### Requirement
Transcribe each line of the material as it is, and drop any picture.

### Data excerpt
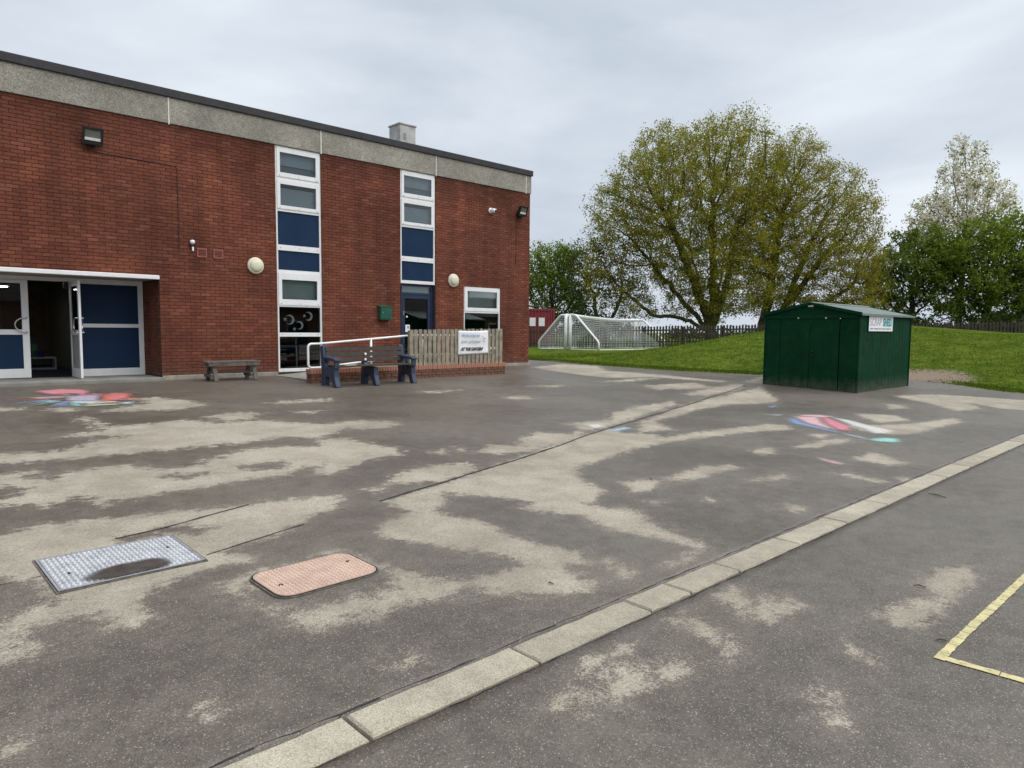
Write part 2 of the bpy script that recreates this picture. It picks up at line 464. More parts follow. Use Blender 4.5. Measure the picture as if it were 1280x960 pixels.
def chalk_mat(name, col):
    m, nt, N, L, b = new_mat('chalk_' + name)
    out = N['Material Output']
    geo = N.new('ShaderNodeNewGeometry')
    at = N.new('ShaderNodeAttribute'); at.attribute_name = 'cover'
    n1 = N.new('ShaderNodeTexNoise'); n1.inputs['Scale'].default_value = 34; n1.inputs['Detail'].default_value = 9; n1.inputs['Roughness'].default_value = .85
    L.new(geo.outputs['Position'], n1.inputs['Vector'])
    ad = N.new('ShaderNodeMath'); ad.operation = 'ADD'; L.new(n1.outputs['Fac'], ad.inputs[0]); L.new(at.outputs['Fac'], ad.inputs[1])
    r1 = N.new('ShaderNodeMapRange'); r1.inputs['From Min'].default_value = .50; r1.inputs['From Max'].default_value = .98; r1.inputs['To Max'].default_value = .9
    L.new(ad.outputs[0], r1.inputs['Value'])
    b.inputs['Base Color'].default_value = (*col, 1); b.inputs['Roughness'].default_value = .95; b.inputs['Specular IOR Level'].default_value = .1
    tr = N.new('ShaderNodeBsdfTransparent'); mx = N.new('ShaderNodeMixShader')
    L.new(r1.outputs[0], mx.inputs[0]); L.new(tr.outputs[0], mx.inputs[1]); L.new(b.outputs[0], mx.inputs[2]); L.new(mx.outputs[0], out.inputs['Surface'])
    return m

def splash(mat, z0, z1, amount=.6, col=(.15, .14, .11)):
    """dried mud splashed up a wall from the ground"""
    nt = mat.node_tree; N, L = nt.nodes, nt.links; b = N['Principled BSDF']
    src = b.inputs['Base Color'].links[0].from_socket
    geo = N.new('ShaderNodeNewGeometry'); sx = N.new('ShaderNodeSeparateXYZ'); L.new(geo.outputs['Position'], sx.inputs[0])
    n = N.new('ShaderNodeTexNoise'); n.inputs['Scale'].default_value = 5; n.inputs['Detail'].default_value = 9; n.inputs['Roughness'].default_value = .75
    L.new(geo.outputs['Position'], n.inputs['Vector'])
    mr = N.new('ShaderNodeMapRange'); mr.inputs['From Min'].default_value = z1; mr.inputs['From Max'].default_value = z0
    L.new(sx.outputs['Z'], mr.inputs['Value'])
    ad = N.new('ShaderNodeMath'); ad.operation = 'MULTIPLY'; L.new(mr.outputs[0], ad.inputs[0]); L.new(n.outputs['Fac'], ad.inputs[1])
    m2 = N.new('ShaderNodeMapRange'); m2.inputs['From Min'].default_value = .22; m2.inputs['From Max'].default_value = .6; m2.inputs['To Max'].default_value = amount
    L.new(ad.outputs[0], m2.inputs['Value'])
    mx = N.new('ShaderNodeMix'); mx.data_type = 'RGBA'; mx.inputs['B'].default_value = (*col, 1)
    L.new(src, mx.inputs['A']); L.new(m2.outputs[0], mx.inputs['Factor']); L.new(mx.outputs['Result'], b.inputs['Base Color'])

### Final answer
Write part 2 of the bpy script that recreates this picture. It picks up at line 464. More parts follow. Use Blender 4.5. Measure the picture as if it were 1280x960 pixels.
def chalk_mat(name, col):
    m, nt, N, L, b = new_mat('chalk_' + name)
    out = N['Material Output']
    geo = N.new('ShaderNodeNewGeometry')
    at = N.new('ShaderNodeAttribute'); at.attribute_name = 'cover'
    n1 = N.new('ShaderNodeTexNoise'); n1.inputs['Scale'].default_value = 34; n1.inputs['Detail'].default_value = 9; n1.inputs['Roughness'].default_value = .85
    L.new(geo.outputs['Position'], n1.inputs['Vector'])
    ad = N.new('ShaderNodeMath'); ad.operation = 'ADD'; L.new(n1.outputs['Fac'], ad.inputs[0]); L.new(at.outputs['Fac'], ad.inputs[1])
    r1 = N.new('ShaderNodeMapRange'); r1.inputs['From Min'].default_value = .50; r1.inputs['From Max'].default_value = .98; r1.inputs['To Max'].default_value = .9
    L.new(ad.outputs[0], r1.inputs['Value'])
    b.inputs['Base Color'].default_value = (*col, 1); b.inputs['Roughness'].default_value = .95; b.inputs['Specular IOR Level'].default_value = .1
    tr = N.new('ShaderNodeBsdfTransparent'); mx = N.new('ShaderNodeMixShader')
    L.new(r1.outputs[0], mx.inputs[0]); L.new(tr.outputs[0], mx.inputs[1]); L.new(b.outputs[0], mx.inputs[2]); L.new(mx.outputs[0], out.inputs['Surface'])
    return m

def splash(mat, z0, z1, amount=.6, col=(.15, .14, .11)):
    """dried mud splashed up a wall from the ground"""
    nt = mat.node_tree; N, L = nt.nodes, nt.links; b = N['Principled BSDF']
    src = b.inputs['Base Color'].links[0].from_socket
    geo = N.new('ShaderNodeNewGeometry'); sx = N.new('ShaderNodeSeparateXYZ'); L.new(geo.outputs['Position'], sx.inputs[0])
    n = N.new('ShaderNodeTexNoise'); n.inputs['Scale'].default_value = 5; n.inputs['Detail'].default_value = 9; n.inputs['Roughness'].default_value = .75
    L.new(geo.outputs['Position'], n.inputs['Vector'])
    mr = N.new('ShaderNodeMapRange'); mr.inputs['From Min'].default_value = z1; mr.inputs['From Max'].default_value = z0
    L.new(sx.outputs['Z'], mr.inputs['Value'])
    ad = N.new('ShaderNodeMath'); ad.operation = 'MULTIPLY'; L.new(mr.outputs[0], ad.inputs[0]); L.new(n.outputs['Fac'], ad.inputs[1])
    m2 = N.new('ShaderNodeMapRange'); m2.inputs['From Min'].default_value = .22; m2.inputs['From Max'].default_value = .6; m2.inputs['To Max'].default_value = amount
    L.new(ad.outputs[0], m2.inputs['Value'])
    mx = N.new('ShaderNodeMix'); mx.data_type = 'RGBA'; mx.inputs['B'].default_value = (*col, 1)
    L.new(src, mx.inputs['A']); L.new(m2.outputs[0], mx.inputs['Factor']); L.new(mx.outputs['Result'], b.inputs['Base Color'])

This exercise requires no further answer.